Task to carry out: Give the listing again in full, exactly as written.

Data extract:
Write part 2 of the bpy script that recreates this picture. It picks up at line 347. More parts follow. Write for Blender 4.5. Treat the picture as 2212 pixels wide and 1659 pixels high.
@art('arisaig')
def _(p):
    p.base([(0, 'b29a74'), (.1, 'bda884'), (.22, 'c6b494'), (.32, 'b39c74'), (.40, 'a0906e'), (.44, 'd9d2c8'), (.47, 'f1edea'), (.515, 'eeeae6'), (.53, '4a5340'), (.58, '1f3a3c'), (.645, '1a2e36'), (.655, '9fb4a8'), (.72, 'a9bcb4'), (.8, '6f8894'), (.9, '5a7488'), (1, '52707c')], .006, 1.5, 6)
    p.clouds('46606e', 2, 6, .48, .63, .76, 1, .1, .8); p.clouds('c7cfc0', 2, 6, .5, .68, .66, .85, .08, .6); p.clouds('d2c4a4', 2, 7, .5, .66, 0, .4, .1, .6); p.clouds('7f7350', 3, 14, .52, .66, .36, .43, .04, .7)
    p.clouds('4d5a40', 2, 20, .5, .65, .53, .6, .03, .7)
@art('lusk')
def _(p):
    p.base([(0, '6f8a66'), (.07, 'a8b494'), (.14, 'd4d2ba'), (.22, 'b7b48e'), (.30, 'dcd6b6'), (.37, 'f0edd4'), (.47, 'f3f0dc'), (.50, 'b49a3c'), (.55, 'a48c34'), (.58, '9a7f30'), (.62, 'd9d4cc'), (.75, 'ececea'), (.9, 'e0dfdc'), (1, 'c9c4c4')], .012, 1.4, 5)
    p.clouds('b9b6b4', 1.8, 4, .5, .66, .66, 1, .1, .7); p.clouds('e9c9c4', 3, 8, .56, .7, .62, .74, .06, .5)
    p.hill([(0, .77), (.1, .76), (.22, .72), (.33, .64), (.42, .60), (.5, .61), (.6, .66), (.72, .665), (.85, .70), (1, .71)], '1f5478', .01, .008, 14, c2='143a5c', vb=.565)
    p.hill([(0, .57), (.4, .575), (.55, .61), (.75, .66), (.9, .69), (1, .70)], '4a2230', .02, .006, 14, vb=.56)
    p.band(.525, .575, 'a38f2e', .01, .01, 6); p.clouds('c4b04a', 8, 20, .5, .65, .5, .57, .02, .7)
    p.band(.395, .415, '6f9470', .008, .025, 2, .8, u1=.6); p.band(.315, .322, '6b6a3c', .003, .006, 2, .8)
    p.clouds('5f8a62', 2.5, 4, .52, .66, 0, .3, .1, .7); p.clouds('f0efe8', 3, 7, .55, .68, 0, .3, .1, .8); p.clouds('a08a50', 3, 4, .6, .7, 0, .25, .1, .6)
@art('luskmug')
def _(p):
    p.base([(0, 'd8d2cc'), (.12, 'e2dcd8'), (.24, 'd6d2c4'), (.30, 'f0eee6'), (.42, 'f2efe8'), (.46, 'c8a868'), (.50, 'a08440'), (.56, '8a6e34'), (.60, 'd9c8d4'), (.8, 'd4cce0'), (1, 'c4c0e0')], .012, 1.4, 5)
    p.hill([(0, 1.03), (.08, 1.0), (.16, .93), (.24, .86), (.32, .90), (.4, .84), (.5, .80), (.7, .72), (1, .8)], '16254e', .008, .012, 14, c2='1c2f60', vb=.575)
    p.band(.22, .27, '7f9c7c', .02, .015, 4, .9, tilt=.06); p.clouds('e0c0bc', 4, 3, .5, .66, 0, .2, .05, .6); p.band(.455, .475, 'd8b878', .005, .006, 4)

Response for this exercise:
Write part 2 of the bpy script that recreates this picture. It picks up at line 347. More parts follow. Write for Blender 4.5. Treat the picture as 2212 pixels wide and 1659 pixels high.
@art('arisaig')
def _(p):
    p.base([(0, 'b29a74'), (.1, 'bda884'), (.22, 'c6b494'), (.32, 'b39c74'), (.40, 'a0906e'), (.44, 'd9d2c8'), (.47, 'f1edea'), (.515, 'eeeae6'), (.53, '4a5340'), (.58, '1f3a3c'), (.645, '1a2e36'), (.655, '9fb4a8'), (.72, 'a9bcb4'), (.8, '6f8894'), (.9, '5a7488'), (1, '52707c')], .006, 1.5, 6)
    p.clouds('46606e', 2, 6, .48, .63, .76, 1, .1, .8); p.clouds('c7cfc0', 2, 6, .5, .68, .66, .85, .08, .6); p.clouds('d2c4a4', 2, 7, .5, .66, 0, .4, .1, .6); p.clouds('7f7350', 3, 14, .52, .66, .36, .43, .04, .7)
    p.clouds('4d5a40', 2, 20, .5, .65, .53, .6, .03, .7)
@art('lusk')
def _(p):
    p.base([(0, '6f8a66'), (.07, 'a8b494'), (.14, 'd4d2ba'), (.22, 'b7b48e'), (.30, 'dcd6b6'), (.37, 'f0edd4'), (.47, 'f3f0dc'), (.50, 'b49a3c'), (.55, 'a48c34'), (.58, '9a7f30'), (.62, 'd9d4cc'), (.75, 'ececea'), (.9, 'e0dfdc'), (1, 'c9c4c4')], .012, 1.4, 5)
    p.clouds('b9b6b4', 1.8, 4, .5, .66, .66, 1, .1, .7); p.clouds('e9c9c4', 3, 8, .56, .7, .62, .74, .06, .5)
    p.hill([(0, .77), (.1, .76), (.22, .72), (.33, .64), (.42, .60), (.5, .61), (.6, .66), (.72, .665), (.85, .70), (1, .71)], '1f5478', .01, .008, 14, c2='143a5c', vb=.565)
    p.hill([(0, .57), (.4, .575), (.55, .61), (.75, .66), (.9, .69), (1, .70)], '4a2230', .02, .006, 14, vb=.56)
    p.band(.525, .575, 'a38f2e', .01, .01, 6); p.clouds('c4b04a', 8, 20, .5, .65, .5, .57, .02, .7)
    p.band(.395, .415, '6f9470', .008, .025, 2, .8, u1=.6); p.band(.315, .322, '6b6a3c', .003, .006, 2, .8)
    p.clouds('5f8a62', 2.5, 4, .52, .66, 0, .3, .1, .7); p.clouds('f0efe8', 3, 7, .55, .68, 0, .3, .1, .8); p.clouds('a08a50', 3, 4, .6, .7, 0, .25, .1, .6)
@art('luskmug')
def _(p):
    p.base([(0, 'd8d2cc'), (.12, 'e2dcd8'), (.24, 'd6d2c4'), (.30, 'f0eee6'), (.42, 'f2efe8'), (.46, 'c8a868'), (.50, 'a08440'), (.56, '8a6e34'), (.60, 'd9c8d4'), (.8, 'd4cce0'), (1, 'c4c0e0')], .012, 1.4, 5)
    p.hill([(0, 1.03), (.08, 1.0), (.16, .93), (.24, .86), (.32, .90), (.4, .84), (.5, .80), (.7, .72), (1, .8)], '16254e', .008, .012, 14, c2='1c2f60', vb=.575)
    p.band(.22, .27, '7f9c7c', .02, .015, 4, .9, tilt=.06); p.clouds('e0c0bc', 4, 3, .5, .66, 0, .2, .05, .6); p.band(.455, .475, 'd8b878', .005, .006, 4)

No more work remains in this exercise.